主人公U野(女性)は筋トレの励む会社員。ある日、ジムで筋トレをしている際にO島から別の生き物になれる、とボディビル大会出場を勧められるところから話が展開していく。

 

個人的に魅力を感じた点は以下の通り。

1.想像力をふくらませると楽しい

2.正しさとはなにか

 

1.想像力をふくらませると楽しい

 これは冒頭のシーンから。筋トレの種目名で3ページほど描いているのだが、そこが絶妙にしょうもなくていい。日常なんて、みんなそう変わらず、大切なのは捉え方。ちょっとしたことで楽しく暮らせるならそっちのほうが断然いい。そういう面で、小説で等身大なエピソードがちょこっとあると一気に読書意欲が湧く。

 

2.正しさとはなにか

 この小説は感動して泣くといった類のものではないと思うが、私は大会で同ブロック1位がドーピングで棄権となり、繰り上がり決勝進出したシーン。あそこで涙が出た。そこの一文を以下抜粋する。

「十五番と私なら、雲泥の差で私の完敗だ。だが、決勝に進むのは私だ。私の身体に、軍配が上がったのである。そうか、去年だったら、この逆転劇はなかったわけだ。これは一体どういうことだろう。」

U野は初めは女らしさというものを小馬鹿にしたり、羞恥心から遠ざけてきた。そんな中、それが正しいかどうかわからない中、別の生き物になれるという言葉に感化され、大会にむけ努力を重ねていく。一方で、そのなかで、女らしさが大会には必要になることを実感し、脱毛や美容クリニックに通う。もちろんそこに、葛藤を抱えながらも、必要なことだと飲み込めるようになる(実際、Gジムに通っていた際小馬鹿にしていたS子のことも認めて尊敬するようになる)。

そうして迎えた本番での一文である。別の生き物になるべく努力をしていたのに、いつの間にか自分は他人の評価に身をおいていたことを実感する。ドーピングに関しても、昨年までは認められていた薬剤である。ここで、目的≠行動になっていたことに気づく。次の瞬間、U野はハイヒールもピアスも脱ぎ捨てて身体一つでステージに立つ。

余談だが、最後U野とE藤が話すシーンで、O島も現役時代あなただったみたい、というシーン。物語冒頭に戻るが、O島が大会勧誘を勧めるシーンで、「やはり何事も外部に発信することでそれ以上の価値を生み出す」と話す。
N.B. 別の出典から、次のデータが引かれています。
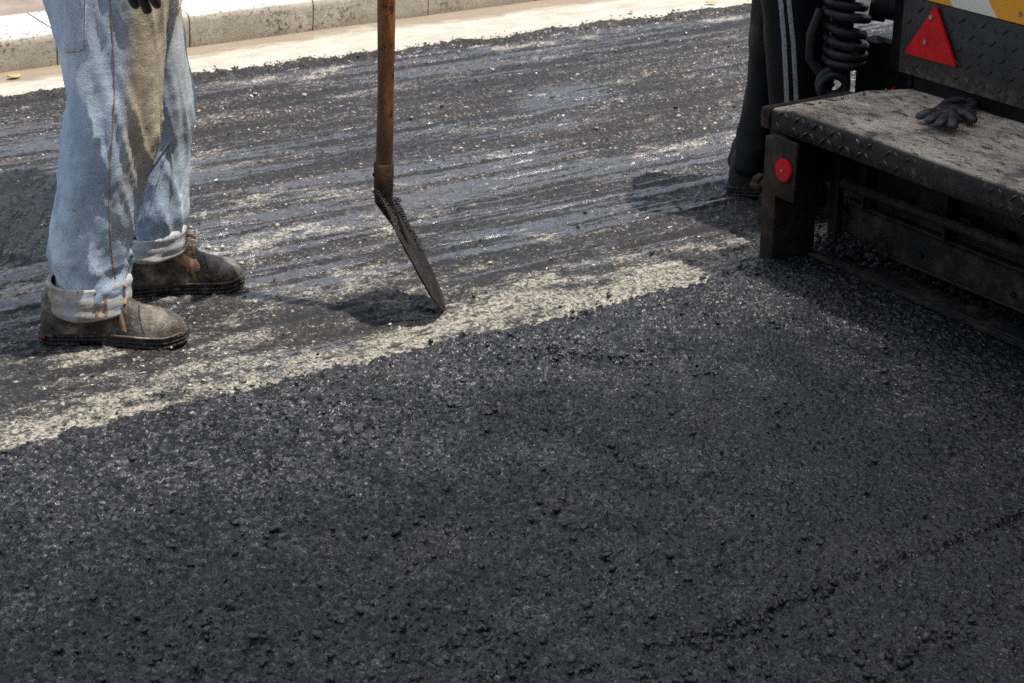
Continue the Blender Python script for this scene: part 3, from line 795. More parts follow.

どちらが正しいということはない。人間は集団の中でしか生きて行けず、そこでは表現する、ことはコミュニケーションとしては必須となる。一方で、自分に生きることを選んだ場合、U野の行動もよく分かる。こればっかしは、どちらも経験した本人が決めることだと思う。

最後に、GジムでS子にスミスマシーンを譲るシーンで、ステージというやつは、自分で演出するものなのだろう、とある。他人の評価などは意に介さず、自分が納得するようにすることが大切なのだ。

生きていると色々なことで葛藤する。私自身も、「就活or企業」「結婚するかしないか」のような重要な選択から「友達の誘いを受けるor断るか」「挑戦するかしないか」まで色々悩んできた。だが、結局は自分が納得する方向へ、目指すことがいいのかもしれない。断定もできないし、臨機応変に決めなければならない。

 

最後に、私自身まだまだ飲み込みきれておらず、なぜ、泣いてしまったのかも分からない。ただ、きっとそこに共感する部分があり少なからず、自分が不自由に感じているからだろう。感情が揺さぶられる小説は人に勧めたくなるなぁ。